Surface microstructure tailoring, phase formation, and wear of cast and laser-remelted Al–Mg–Sc alloys

Al–Mg–Sc alloys are promising for aerospace and automotive components that require low density, high strength, and dependable surface durability under sliding/abrasive service, especially when processing creates strong surface-to-core thermal gradients. This study is important because wear performance in these alloys is still insufficiently mapped to solidification cooling rate and processing route, limiting predictive design and potentially affecting component reliability when microstructures form under heterogeneous thermal histories during solidification processing.
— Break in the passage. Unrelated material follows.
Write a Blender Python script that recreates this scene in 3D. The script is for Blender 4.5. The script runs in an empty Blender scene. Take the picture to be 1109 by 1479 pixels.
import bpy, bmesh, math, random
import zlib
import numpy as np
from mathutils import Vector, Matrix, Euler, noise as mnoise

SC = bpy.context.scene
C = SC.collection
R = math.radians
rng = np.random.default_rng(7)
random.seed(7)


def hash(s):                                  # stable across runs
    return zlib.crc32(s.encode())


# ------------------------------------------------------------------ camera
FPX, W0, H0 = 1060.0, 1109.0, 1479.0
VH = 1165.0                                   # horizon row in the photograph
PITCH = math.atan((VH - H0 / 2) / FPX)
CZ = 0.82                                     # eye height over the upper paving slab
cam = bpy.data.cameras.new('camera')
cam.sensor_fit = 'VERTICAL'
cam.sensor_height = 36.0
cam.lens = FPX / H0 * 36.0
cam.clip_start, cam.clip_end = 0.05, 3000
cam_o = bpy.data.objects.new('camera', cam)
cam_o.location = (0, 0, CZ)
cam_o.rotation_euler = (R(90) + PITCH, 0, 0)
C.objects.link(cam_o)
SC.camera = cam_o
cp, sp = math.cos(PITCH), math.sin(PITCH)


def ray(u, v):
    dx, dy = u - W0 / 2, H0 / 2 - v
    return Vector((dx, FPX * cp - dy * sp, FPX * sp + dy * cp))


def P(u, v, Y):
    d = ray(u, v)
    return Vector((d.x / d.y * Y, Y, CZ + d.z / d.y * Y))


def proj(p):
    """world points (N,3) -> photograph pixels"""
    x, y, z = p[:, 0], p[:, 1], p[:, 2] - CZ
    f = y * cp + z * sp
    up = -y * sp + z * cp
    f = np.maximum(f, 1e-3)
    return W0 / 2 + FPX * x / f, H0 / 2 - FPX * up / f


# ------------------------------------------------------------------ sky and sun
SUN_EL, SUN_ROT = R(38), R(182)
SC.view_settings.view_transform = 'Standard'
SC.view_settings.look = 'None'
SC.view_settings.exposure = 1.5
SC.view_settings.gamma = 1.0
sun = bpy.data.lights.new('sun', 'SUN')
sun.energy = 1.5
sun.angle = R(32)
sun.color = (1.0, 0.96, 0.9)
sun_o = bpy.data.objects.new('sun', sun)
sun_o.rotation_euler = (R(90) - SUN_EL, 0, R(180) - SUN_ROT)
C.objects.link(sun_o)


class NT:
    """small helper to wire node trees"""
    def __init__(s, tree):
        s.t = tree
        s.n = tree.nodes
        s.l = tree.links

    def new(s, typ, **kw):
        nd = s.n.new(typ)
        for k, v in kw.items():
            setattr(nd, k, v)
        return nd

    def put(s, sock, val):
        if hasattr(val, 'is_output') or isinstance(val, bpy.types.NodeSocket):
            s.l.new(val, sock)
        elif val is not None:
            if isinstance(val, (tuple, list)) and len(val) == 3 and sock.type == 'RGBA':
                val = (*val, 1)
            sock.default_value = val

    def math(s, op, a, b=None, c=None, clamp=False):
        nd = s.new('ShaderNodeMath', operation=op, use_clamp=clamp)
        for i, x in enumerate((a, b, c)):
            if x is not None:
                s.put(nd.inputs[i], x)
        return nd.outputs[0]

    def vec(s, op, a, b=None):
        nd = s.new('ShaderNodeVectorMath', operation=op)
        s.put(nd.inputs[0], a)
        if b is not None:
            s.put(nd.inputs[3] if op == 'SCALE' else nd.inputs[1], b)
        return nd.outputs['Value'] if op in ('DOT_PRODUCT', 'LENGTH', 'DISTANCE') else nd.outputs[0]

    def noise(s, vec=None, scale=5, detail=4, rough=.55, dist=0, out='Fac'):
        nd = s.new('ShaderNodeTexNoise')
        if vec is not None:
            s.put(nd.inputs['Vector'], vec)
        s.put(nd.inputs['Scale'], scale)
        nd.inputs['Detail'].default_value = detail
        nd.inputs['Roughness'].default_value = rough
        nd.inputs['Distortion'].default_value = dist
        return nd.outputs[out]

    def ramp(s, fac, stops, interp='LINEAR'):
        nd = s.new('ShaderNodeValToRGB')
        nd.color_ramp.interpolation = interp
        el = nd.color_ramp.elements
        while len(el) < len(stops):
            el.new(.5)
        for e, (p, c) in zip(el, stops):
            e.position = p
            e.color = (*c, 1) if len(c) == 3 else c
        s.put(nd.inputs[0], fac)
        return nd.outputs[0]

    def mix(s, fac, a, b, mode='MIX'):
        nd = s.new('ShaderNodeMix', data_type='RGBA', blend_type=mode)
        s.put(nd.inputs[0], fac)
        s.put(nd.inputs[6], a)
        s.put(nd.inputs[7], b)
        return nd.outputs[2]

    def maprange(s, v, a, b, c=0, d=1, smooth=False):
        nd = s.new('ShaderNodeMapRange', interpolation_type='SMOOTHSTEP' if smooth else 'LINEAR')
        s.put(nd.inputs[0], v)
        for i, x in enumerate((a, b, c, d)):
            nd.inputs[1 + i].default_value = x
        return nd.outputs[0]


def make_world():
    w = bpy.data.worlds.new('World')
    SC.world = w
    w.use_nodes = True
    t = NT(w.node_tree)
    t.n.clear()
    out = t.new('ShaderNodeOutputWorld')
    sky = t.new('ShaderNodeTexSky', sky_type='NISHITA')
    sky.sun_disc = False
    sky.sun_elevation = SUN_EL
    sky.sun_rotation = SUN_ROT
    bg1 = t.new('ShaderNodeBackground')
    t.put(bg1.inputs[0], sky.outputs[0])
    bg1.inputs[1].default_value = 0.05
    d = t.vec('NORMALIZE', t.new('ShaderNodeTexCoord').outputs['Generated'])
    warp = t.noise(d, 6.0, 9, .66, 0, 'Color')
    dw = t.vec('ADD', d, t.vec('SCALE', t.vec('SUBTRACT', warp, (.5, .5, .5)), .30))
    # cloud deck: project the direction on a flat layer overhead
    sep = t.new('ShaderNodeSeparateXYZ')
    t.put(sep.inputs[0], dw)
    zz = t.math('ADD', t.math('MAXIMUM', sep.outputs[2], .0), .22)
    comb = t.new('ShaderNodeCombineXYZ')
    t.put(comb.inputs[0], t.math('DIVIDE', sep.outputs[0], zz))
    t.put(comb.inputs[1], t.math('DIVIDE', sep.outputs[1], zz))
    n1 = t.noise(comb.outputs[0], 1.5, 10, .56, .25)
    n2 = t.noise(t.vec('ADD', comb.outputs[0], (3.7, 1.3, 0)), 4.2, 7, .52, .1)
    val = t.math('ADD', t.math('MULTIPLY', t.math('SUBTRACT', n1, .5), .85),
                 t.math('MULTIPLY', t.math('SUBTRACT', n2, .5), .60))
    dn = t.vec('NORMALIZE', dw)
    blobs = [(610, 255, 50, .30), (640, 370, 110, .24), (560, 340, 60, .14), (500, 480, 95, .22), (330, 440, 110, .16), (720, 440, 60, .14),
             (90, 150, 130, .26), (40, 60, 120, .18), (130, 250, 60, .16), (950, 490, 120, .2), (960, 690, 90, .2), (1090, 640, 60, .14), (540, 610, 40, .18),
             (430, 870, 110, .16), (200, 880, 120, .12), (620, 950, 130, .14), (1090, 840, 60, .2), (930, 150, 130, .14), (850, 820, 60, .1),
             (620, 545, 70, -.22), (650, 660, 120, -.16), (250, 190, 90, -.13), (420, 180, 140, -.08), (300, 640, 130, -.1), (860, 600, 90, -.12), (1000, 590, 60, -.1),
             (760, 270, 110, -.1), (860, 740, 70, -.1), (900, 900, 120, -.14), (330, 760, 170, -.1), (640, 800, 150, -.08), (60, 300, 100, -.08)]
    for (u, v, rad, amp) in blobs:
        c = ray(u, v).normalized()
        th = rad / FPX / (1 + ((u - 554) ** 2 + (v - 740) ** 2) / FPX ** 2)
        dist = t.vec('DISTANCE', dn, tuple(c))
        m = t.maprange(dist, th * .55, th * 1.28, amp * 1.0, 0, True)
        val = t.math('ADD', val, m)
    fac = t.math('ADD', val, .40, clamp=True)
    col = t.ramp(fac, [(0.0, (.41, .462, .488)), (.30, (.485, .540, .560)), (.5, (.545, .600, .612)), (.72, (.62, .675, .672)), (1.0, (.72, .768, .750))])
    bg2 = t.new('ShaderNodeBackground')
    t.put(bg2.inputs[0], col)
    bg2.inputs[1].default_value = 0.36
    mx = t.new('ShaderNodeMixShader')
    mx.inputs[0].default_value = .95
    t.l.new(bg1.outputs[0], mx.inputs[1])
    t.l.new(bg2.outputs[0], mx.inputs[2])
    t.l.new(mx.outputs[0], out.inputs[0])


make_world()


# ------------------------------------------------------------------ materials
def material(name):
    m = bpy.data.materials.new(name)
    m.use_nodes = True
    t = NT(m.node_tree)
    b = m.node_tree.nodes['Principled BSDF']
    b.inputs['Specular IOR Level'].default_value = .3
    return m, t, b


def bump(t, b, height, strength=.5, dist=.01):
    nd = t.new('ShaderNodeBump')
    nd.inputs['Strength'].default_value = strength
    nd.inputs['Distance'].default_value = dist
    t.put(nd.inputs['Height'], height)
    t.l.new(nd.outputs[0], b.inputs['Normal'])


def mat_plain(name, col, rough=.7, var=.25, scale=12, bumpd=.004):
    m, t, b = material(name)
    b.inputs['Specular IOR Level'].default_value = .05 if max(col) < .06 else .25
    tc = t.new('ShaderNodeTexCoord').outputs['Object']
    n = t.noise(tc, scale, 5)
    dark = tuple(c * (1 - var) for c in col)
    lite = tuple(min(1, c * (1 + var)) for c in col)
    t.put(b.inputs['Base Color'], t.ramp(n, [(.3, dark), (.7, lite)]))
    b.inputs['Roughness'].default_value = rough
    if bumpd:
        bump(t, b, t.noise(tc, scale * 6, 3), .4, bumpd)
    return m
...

Methods combine directional solidification (DS) and laser surface remelting (LSR) of an Al–5Mg–0.4Sc alloy (wt.%), while previously prepared Al–5Mg–0.1Sc samples were used for wear and microhardness comparison. In the case of the LSR, heat input and overlapping remelted layers have been systematically varied. The main purpose is to quantify cooling-rate-driven microstructural evolution in both routes, assess how LSR parameters modify remelted-layer morphology, and establish processing-microstructure-wear relationships. LSR produced a marked microstructural transformation, replacing the dendritic substrate by refined cellular/columnar structures and partially dissolving pre-existing interdendritic phases. The remelted regions also exhibited reduced heterogeneity, and elimination of banded defects after overlapping laser passes. In tribological terms, the LSR-treated surfaces exhibited wear rates about 3–4 times lower than the untreated DS substrates, despite only small hardness changes. Overall, the improved wear resistance was mainly associated with induced surface refinement of the microstructure, phase homogenization, and enhanced surface mechanical stability.